Navigating the AI Wave: What does OECD’s 2026 Digital Outlook Report say for VET

The constant current of conversations around Artificial Intelligence in Education can often feel turbulent, with ever more utopian promise from the big AI companies but offset by fears from AI. Critics in the education research community. It is into this environment that the OECD has released its Digital Education Outlook 2026, a report that aims to ground the discussion in evidence and careful analysis. While the report covers the entire educational landscape, its findings carry implications for the vocational education and training (VET) community across Europe. This post seeks to explore what this comprehensive outlook means for teachers, trainers, researchers, and managers preparing individuals for the world of work.
One of the most critical messages from the OECD is a warning about the difference between task performance and genuine learning. The report acknowledges the potential of generative AI to scale personalised learning through intelligent tutoring systems and to support creative collaboration. However, it presents evidence that over-reliance on tools that provide direct answers can lead to a deceptive form of success. A field experiment in Turkey, cited in the report, found that while student performance on tasks improved dramatically with AI assistance, their underlying learning diminished, with students performing 17% worse once the AI support was removed. For VET the goal is not merely the completion of a task, but the deep, embodied acquisition of skills and knowledge that can be applied flexibly and independently in real-world settings. It forces us to ask a crucial question: are we integrating AI as a genuine learning tool, or as a sophisticated shortcut that ultimately weakens the very competencies we aim to build?
The report extends this perspective to the role of educators. There is good news for overworked teachers and trainers; evidence suggests generative AI can significantly improve productivity, with one study showing a 31% reduction in time spent on lesson planning. Yet the OECD cautions against a vision of AI as a replacement for professional expertise. Instead, it advocates systems designed with teachers at the centre, empowering them to monitor student interactions and guide the use of AI in the learning process. The risk, the report suggests, is that extensive use of AI for core teaching like providing feedback or assessment could gradually erode the professional skills of teachers themselves. For VET, where the assessment of practical skills often relies on the tacit knowledge and experienced judgment of a master craftsperson or technician, this is a particularly important point. The challenge, therefore, is to leverage AI as a supportive partner that frees up professionals to focus on the high-value, human-centric aspects of teaching and mentoring, rather than as a tool that automates the core of their craft.

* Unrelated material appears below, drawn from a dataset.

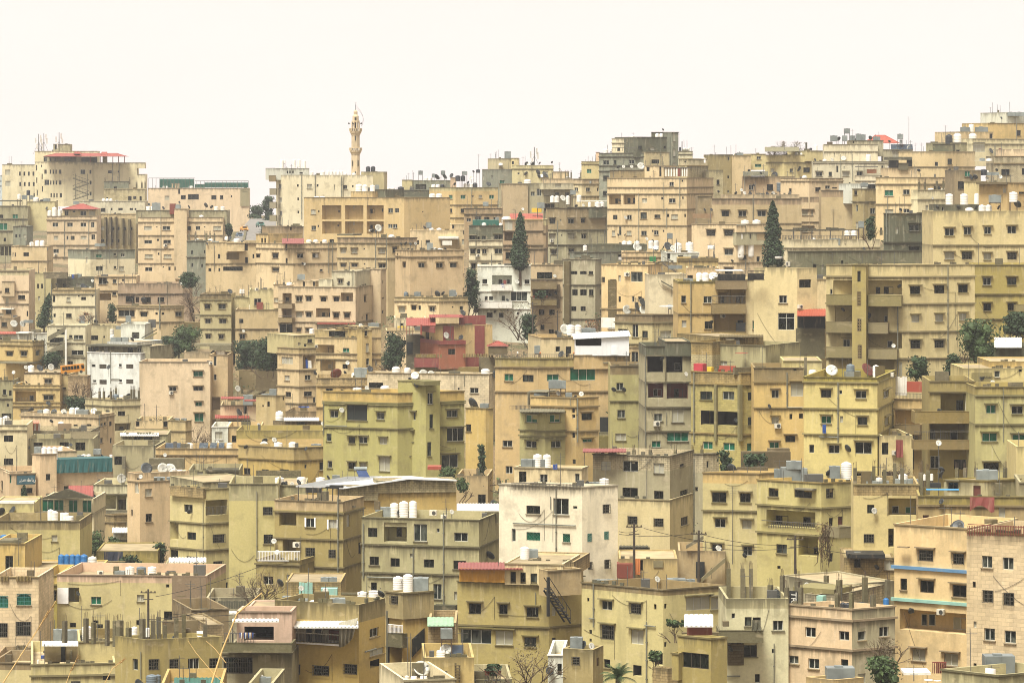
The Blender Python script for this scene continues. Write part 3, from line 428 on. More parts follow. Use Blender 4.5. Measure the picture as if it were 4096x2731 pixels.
B('the tall yellow flats','tall pale yellow flats with hooded windows and flaking paint',355,(1515,2480),1016,1900,'ye',"w 1210 66: 1667/84;w 1200 66: 1833/66;w 1195 66: 2018/64;w 1190 66: 2240/80;p 1430 62: 1666/84;b 1425 66: 1827/90;w 1435 60: 2015/66;b 1430 64: 2241/84","tw 905 96: 1665/70 1800/72;tw 902 94: 1915/46;tw 985 50: 1965/64 2025/64;tw 1000 30: 1850/80;dd 985 44: 1553/34 1745/34 1912/30 2122/34;dd 955 80: 2290/70;tg 905 70: 2085/104;tw 888 94: 2254/78",L='1330',hd=1,cl=1)
M((1580,1940),958,1020,'dg',"w 1000 40: 1606/20",dd=3)

# ---- second band ----
T(0,270.75)
B('the two storey barred house','peach house at the picture edge with thin aerial posts and a gaping carport',530,(-60,265),-10,420,'pc',"d 175 42: 66/40;d 240 38: 198/64;w 282 74: 65/28;p 404 40: 15/34;d 370 46: 80/50;d 390 50: 252/14",L='-2 185 300',tb=(40,'yo'))
M((18,132),92,240,'tn',"d 175 42: 66/40",dd=-1,L='232');X('shelf',0,125,344,352,'wh',-2,3)
ITEM("tw 120 28: 212/50")
B('the laundry wall house','ochre house by the slim cypress with three slanted shutters',545,(270,470),20,480,'yo',"d 138 44: 310/18 350/18 386/18;w 250 40: 310/16 358/18;w 395 40: 322/14","dd 122 30: 520/16;pi 260 400: 412/5",cl=1)
B('the grey shanty terrace','grey cement terrace cluttered with laundry and two rusty dishes',540,(520,885),62,300,'dg',"p 132 34: 714/36;d 130 36: 590/30","wd 88 28: 850/20;dd 145 40: 770/70;tg 48 44: 555/50 720/60;wd 156 20: 830/26",cl=1)
X('blue_barrel',660,684,32,68,'bu',-1,1);X('block_wall',400,620,10,70,'bk',-1.5,1)
B('the cream rain stained house','cream rain-stained house between two downpipes with cracked parapet',515,(475,878),170,480,'cr',"d 255 60: 497/20;p 260 40: 630/36;d 252 30: 768/44;d 229 14: 724/14 851/14;d 407 36: 633/50;d 394 22: 790/44;w 408 36: 502/22","pi 300 380: 472/9;pi 300 380: 876/6;an 160 90: 712/4",L='208 322',tb=(208,'tn'))
B('the cross window house','peach house with large white cross-barred window and curtained porch',525,(868,1250),46,320,'pc',"w 90 62: 944/76;w 94 36: 1053/36;w 84 16: 1131/22;w 208 30: 1050/36;o 235 66: 950/140","dd 102 28: 988/14;pi 120 150: 1085/4",L='52 178')
B('the tan rubble wall yard','mauve rubble-walled yard with a rusty dish above a terrace of arches',520,(1085,1740),112,330,'mv',"d 255 56: 1195/80;d 262 50: 1345/80;d 262 44: 1478/60;o 262 50: 1262/30","dd 125 46: 1527/50;dd 270 34: 1212/50 1322/66;tw 134 26: 1666/80;pi 250 300: 1535/5",L='208',cl=1)
X('white_dome',1655,1715,90,124,'wh',-1,3)
B('the glazed sunroom flats','long low peach flats with a four-pane sunroom window at one end',500,(1075,1480,1690),318,520,'pc',"w 380 74: 1162/150;w 398 42: 1322/60;d 390 22: 1438/22 1497/24;w 394 40: 1640/58","tg 445 74: 1180/50;pi 380 290: 1470/16",L='338 466',hd=1,yaw=20,tb=(340,'tn'))
BUSH('leafy_bush',985,1078,285,480,510,'dark green bush filling the gap beside the sunroom flats')
BUSH('olive_tree',1590,1885,15,150,517,'pair of bushy green trees behind the white domed tank')
BUSH('bare_tree',1700,1980,110,420,512,'leafless grey-brown shrubs hanging over the garden wall','br')
BUSH('olive_tree',1530,1850,495,740,481,'dark spreading olive trees on the steep green bank','u')
BUSH('dry_bush',690,880,370,470,505,'small orange-brown bare bush on a house terrace','or')
TREE('leaning_cypress',405,205,520,130,508,'ragged dark cypress leaning right beside the stained cream house')
B('the olive hooded flats','tall olive-yellow flats with six hooded windows in three rows',490,(1838,2125),210,680,'yo',"w 325 42: 1905/50;w 325 44: 2040/66;w 460 42: 1910/50 2046/64;w 600 40: 1912/46;w 602 38: 2032/44","dd 186 30: 2112/50;tw 186 40: 2212/24 2236/24",L='262 400 528',hd=1,tb=(262,'br'))
M((2125,2290),240,700,'yo',"",dd=3)
B('the blank tan side house','blank tan house with two small white windows beside the olive flats',485,(2162,2700),352,740,'tn',"w 458 40: 2217/38;w 600 40: 2227/48","an 560 260: 2206/8;tw 325 50: 2320/70;wd 550 20: 2238/14",L='530',hd=1)
B('the cracked tan party wall','tan party wall above the blank house with a water tank',520,(2280,2760),190,520,'yo',"","",cl=1)
B('the satellite pair house','low house with two big white dishes standing on its parapet',510,(-60,125),430,580,'mv',"w 488 40: 38/50","wd 483 52: 130/70;wd 484 46: 206/60;tg 508 40: 262/90;tg 506 40: 450/80",cl=1)
B('the whitewashed ladder house','whitewashed low house with a ladder leaning on its yard wall',500,(-60,270,470),570,700,'wh',"d 610 36: 55/30 8/20;d 608 60: 326/26;o 690 60: 350/50","pi 600 70: 262/2 280/2",yaw=20)
SLOPE('roof',-20,150,556,576,'rt',-1,2);X('slab',145,262,562,572,'wh',-1,2)
B('the hooded corner villa','ochre corner villa with a thick parapet and a tin awning below',480,(-80,300,412),645,870,'oc',"w 760 40: 88/58;w 757 44: 218/56;w 752 46: 346/38","pi 700 160: 402/8",L='684 830',hd=1,tb=(684,'tn'),yaw=25)
X('awning',-10,248,836,848,'gc',-2,4)
B('the zigzag stair house','white weathered block fronted by two zigzag ramps of covered stairs',490,(432,785),500,900,'gc',"w 607 40: 720/84;d 598 24: 650/30;w 748 44: 712/110;d 640 60: 520/130;d 560 50: 560/70;p 872 44: 710/34;d 845 40: 645/50;o 760 70: 530/100","pi 700 200: 605/14",L='658 790')
RAMP(440,600,600,510,-1.5,'gc',44);RAMP(432,600,735,650,-1.5,'gc',44);RAMP(440,640,690,620,-1.3,'gc',10)
X('pier',596,612,540,870,'wh',-1.6,.6)
B('the dark shop house','olive-grey house with one wide black window behind the white block',500,(785,1110),500,720,'yo',"d 612 44: 865/72;d 604 20: 957/14;d 572 14: 950/10","an 630 160: 828/5;dd 466 40: 880/46;tg 440 60: 755/50",cl=1)
B('the peeling white stair hut','peeling white stair hut with a shadowed porch stepping uphill',485,(1110,1330),486,700,'wh',"d 596 12: 1168/24;o 590 60: 1245/70","tg 445 74: 1180/50;tw 600 30: 1028/40;tg 555 50: 1088/50;dd 596 44: 1240/26",cl=1)
RAMP(1260,1440,650,560,-1,'yo',14);RAMP(1300,1440,610,530,-1,'dg',10)
B('the bright white house','bright white four-storey house with brown shutters and glazed roof terrace',470,(802,1290,1445),752,1180,'ww',"br 875 40: 946/66 1192/66;d 868 24: 860/34;d 863 24: 1105/26;br 1018 42: 947/66;br 1014 42: 1192/66;w 1010 24: 868/34;d 1006 24: 1107/26","an 960 300: 842/4;pi 880 300: 1018/5;pi 990 4: 1060/100",yaw=22)
M((985,1258),652,690,'ww',"","tg 630 44: 1040/50 1090/50 1150/60;dd 628 44: 1213/40;tw 600 34: 1030/44",dd=4)
M((800,1380),690,756,'gb',"w 716 40: 830/40 880/50;p 722 44: 920/30;p 720 50: 970/40;d 724 46: 1195/50;w 722 44: 1278/36","ac 757 24: 1313/34",dd=1.5)
X('roof_slab',790,1262,680,692,'gy',0,5)
B('the blind peach block','big blind peach block with green hooded windows on one edge',455,(1280,1932),830,1440,'pc',"g 943 48: 1820/86;w 1078 40: 1820/86;w 1080 40: 1587/64;g 1220 40: 1825/60;g 1342 76: 1828/82;d 940 40: 1922/10;d 1075 40: 1926/12;d 1212 40: 1930/12","ac 1117 30: 1573/40;dd 1150 20: 1000/10",hd=1)
M((1925,2092),766,1300,'oc',"w 826 88: 1976/24;w 974 52: 1977/24;v 1080 10: 1983/14;o 1215 120: 1985/80","tw 725 72: 2010/58 2046/52;dd 748 44: 1957/30;ac 845 26: 1937/18",dd=2)
X('canopy',1785,2122,668,690,'gc',8,3);X('cabin',1925,2122,680,728,'gc',7,3)
BUSH('leafy_bush',2110,2440,640,900,474,'spreading dark bush by a street pole above a tan wall')
BUSH('leafy_bush',2250,2480,780,900,478,'low dark bush beside a pole, above the tan wall')
X('garden_wall',2195,2800,905,1090,'tn',14,1)
B('the mauve terrace wall','stepped mauve garden retaining wall below the olive tree bank',475,(1690,1990),740,960,'tn',"","tg 770 30: 1800/40",cl=1)
RAMP(1480,1570,820,780,2,'tn',14);RAMP(1600,1810,780,650,6,'tn',14)
X('retaining_wall',1435,1850,470,540,'tn',34,2)
BUS(552,795,897,962,452)
B('the lane wall','brown retaining wall under the lane where the minibus climbs',456,(625,802),962,1330,'mv',"","",cl=1,dp=3)
B('the balcony grill house','ochre house with a barred balcony recess and a black dish',455,(118,550),1045,1330,'oc',"w 1160 44: 446/90;o 1150 100: 235/190;w 1165 50: 290/40;p 1290 40: 230/74","dd 1020 30: 245/26;dd 1212 44: 446/28;tg 1030 20: 185/60",L='1078 1205 1240',hd=1)
M((224,548),930,1050,'pc',"w 1010 40: 442/66","dd 880 44: 1000/10;wd 884 40: 238/40;tw 895 64: 286/60;dd 890 70: 365/70;wd 882 64: 468/60;wd 930 34: 125/34",dd=1,tb=(950,'mv'))
M((548,636),945,1260,'tn',"p 1188 60: 590/60;d 1075 14: 590/30","",dd=3,L='1140')
for q in range(140,330,14): X('rail_bar',q-1,q+1,1158,1192,'mt',-.1,.06)
B('the shadowed lean-to lane','dim grey houses and lane walls at the picture edge under big trees',475,(-60,125),1000,1330,'gb',"w 1110 50: 42/34;d 1120 50: 95/24;d 1230 26: 72/20;o 1330 50: 60/90","",L='1170')
BUSH('leafy_bush',360,590,740,900,482,'big dark bush at the foot of the white stair block')
BUSH('bare_tree',640,800,960,1190,452,'tangled bare bushes between the ochre house and the white house','br')
B('the stub columns roof','low olive roof with a row of unfinished brick columns before the white house',440,(783,1030,1290),1180,1440,'yo',"d 1307 44: 1117/66;o 1430 70: 1128/146;d 1445 36: 1140/80","co 1130 90: 836/12 915/12 955/12 1020/12;co 1105 100: 1066/12;co 1115 100: 1208/12 1233/12;co 1120 80: 1276/12;dd 1145 50: 1180/46;tb 1150 44: 1062/60;tw 1156 34: 1118/40",L='1240',yaw=66)
B('the grey lump terrace','low terrace house with bougainvillea hedge at the peach block foot',430,(1245,1545),1370,1640,'pc',"d 1395 70: 1520/40;d 1400 50: 1265/30","",cl=1,L='1450')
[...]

At a broader, systemic level, the OECD sees considerable potential for AI to enhance the efficiency and management of educational institutions. The report outlines how AI can support administrative processes, help review and align curricula with expected student workloads, and enhance career guidance systems. For VET systems, which must remain agile and responsive to the rapidly shifting demands of the labour market, these applications are particularly attractive. Imagine using AI to more effectively map emerging skills needs against current training provision or to provide learners with more dynamic and personalised career pathway advice. However, realising this potential is not a simple matter of plugging in new software. The OECD stresses the absolute necessity of sound policy frameworks and effective governance to mitigate the inherent risks of bias, data privacy, and ethics. It calls for a collaborative approach, fostering international cooperation and the sharing of good practices to ensure that the integration of AI is both effective and responsible.
Ultimately, the OECD Digital Education Outlook 2026 is not a technological roadmap but provides a focus on pedagogy. It resists simple narratives and instead presents a complex, evidence-based picture of both opportunity and risk. For the VET community, the report serves as a reminder that our focus must remain on the goal of durable competence and human development. The critical task ahead is not simply to adopt AI, but to thoughtfully and critically integrate it into our practices in a way that augments the value of human teaching and learning.